Bill James (born 1929) is a pseudonym of James Tucker, a Welsh novelist. He also writes under his own name and the pseudonyms David Craig and Judith Jones. He was a reporter with the Daily Mirror and various other newspapers after serving with the RAF He is married, with four children, and lives in South Wales.
The bulk of his output under the Bill James pseudonym is the Harpur and Iles series. Colin Harpur is a Detective Chief Inspector and Desmond Iles is the Assistant Chief Constable in an unnamed coastal city in southwestern England. Harpur and Iles are complemented by an evolving cast of other recurring characters on both sides of the law. The books are characterized by a grim humour and a bleak view of the relationship between the public, the police force and the criminal element. The first few are designated "A Detective Colin Harpur Novel" but as the series progressed they began to be published with the designation "A Harpur & Iles Mystery".
His best known work, written under the "David Craig" pseudonym and originally titled Whose Little Girl are You, is The Squeeze, which was turned into a film starring Stacy Keach, Edward Fox and David Hemmings. The fourth Harpur & Iles novel, Protection, was televised by the BBC in 1996 as Harpur & Iles, starring Aneirin Hughes as Harpur and Hywel Bennett as Iles.
The long-running Harpur & Iles series by Bill James (a Welsh pseudonym, not the baseball analyst!) stylistically combines elements of gritty police procedural and comedy of manners. Cynical plotting and calculation, by both "bad" and "good" guys, is very strongly portrayed. Desmond Iles is one of the memorable "monsters" of modern fiction. Like many series, the early entries are somewhat better: Iles comes into his twisted element in the early/middle books. This is the first H & I novel I read, the third in the series, and one of the very best. Only qualifier is that the language/dialogue is very British, which could be difficult for some.

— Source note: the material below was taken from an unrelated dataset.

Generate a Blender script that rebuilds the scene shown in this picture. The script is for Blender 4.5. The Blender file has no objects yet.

Best along with Roses, Roses of the ultra noir British police series. There is a point where something is too gritty to be realistic and James left that spot in his rear view mirror a long time ago.

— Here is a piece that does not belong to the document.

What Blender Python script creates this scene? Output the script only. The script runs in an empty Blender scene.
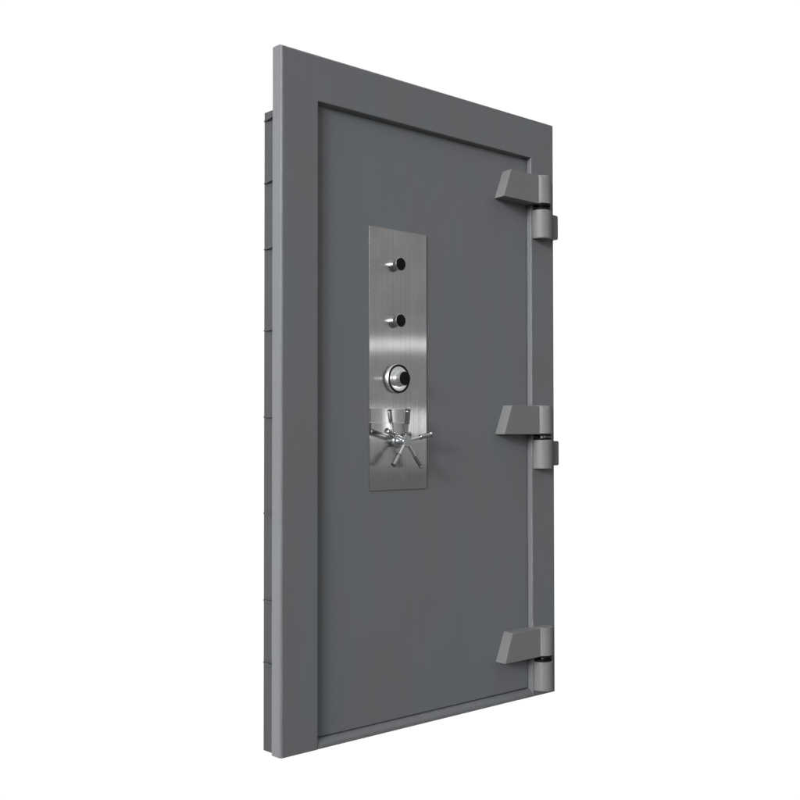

One of the most bitingly cynical books ever written, with sharp shocks on nearly every page.
This is the third book in the series by Bill James, a pseudonym for Welsh novelist Allan James Tucker. It's also the first to really feature not just Detective Chief Superintendent Colin Harpur but also his boss, the laceratingly vicious Desmond Iles.
Harpur assigns a young officer named Ray Street to go deep undercover to cozy up to an exacting drug kingpin named Jamieson, known to everyone in the business as a man so dangerous he's called "You-know-who." The cocky Street becomes not just a trusted deputy to Jamieson but also winds up in his bed too. Jamieson explains that he's discovered the pleasures of man-on-man sex in prison and now looks to Street to keep him satisfied.
Meanwhile, Street has begun seeing one of Jamieson's fashion designers on the side, snorting coke with her and having sex on his off nights. Harpur finds them there one night and reads him the riot act about endangering his operation.
Harpur and Iles grow uneasy about the undercover operation and try to pull the plug on Street's assignment. But Street is so sure of himself he ignores the orders and stays on the job -- and winds up paying with his life. He's not killed for being a cop, but for bringing his girlfriend over to Jamieson's house and having sex with her in Jamieson's bed.
Street's murder is just the first of many, many twists in the plot, which took me places I've never seen before in reading crime fiction. This isn't a "whodunit" so much as it is a "how will they get him?" and in the end -- well, I don't want to give it away. But suffice to say that nobody comes out of this one with clean hands, and the ending of the story is just about as perfect as can be.
More crime fiction than mystery. Less whodunnit and more how-they-get-him, but that doesn't have quite the same ring to it. In this author's capable hands it works though. There's a tension to proceedings that grips you (will Street get got? how will they get you-know-who?) and the author uses timeskips effectively to trim the page count. The end result is a taut, well-paced crime noir book. This is something I am coming to appreciate more and more especially as an antidote to the sometimes bloated epic fantasies I read. We don't need all the details, the timeskip with enough information and motivation for characters can help fill in the blanks. In this case it leads to a great chapter with Harpur being cross-examined in court regarding his obtaining of evidence, with almost all of it being dialogue so it zips along. Speaking of the dialogue, which is a real highlight, it feels authentic, helps differentiate the characters and adds some much needed levity to the book. None more so than Iles who makes you wonder how he gets away with saying the things he does especially to people further up the chain of command. On the other hand it's worth mentioning that the dialogue references people and places from the UK in the 70s and 80s, features heavy use of slang and so might make it more difficult for non-UK readers to follow. I had to google some of the things mentioned.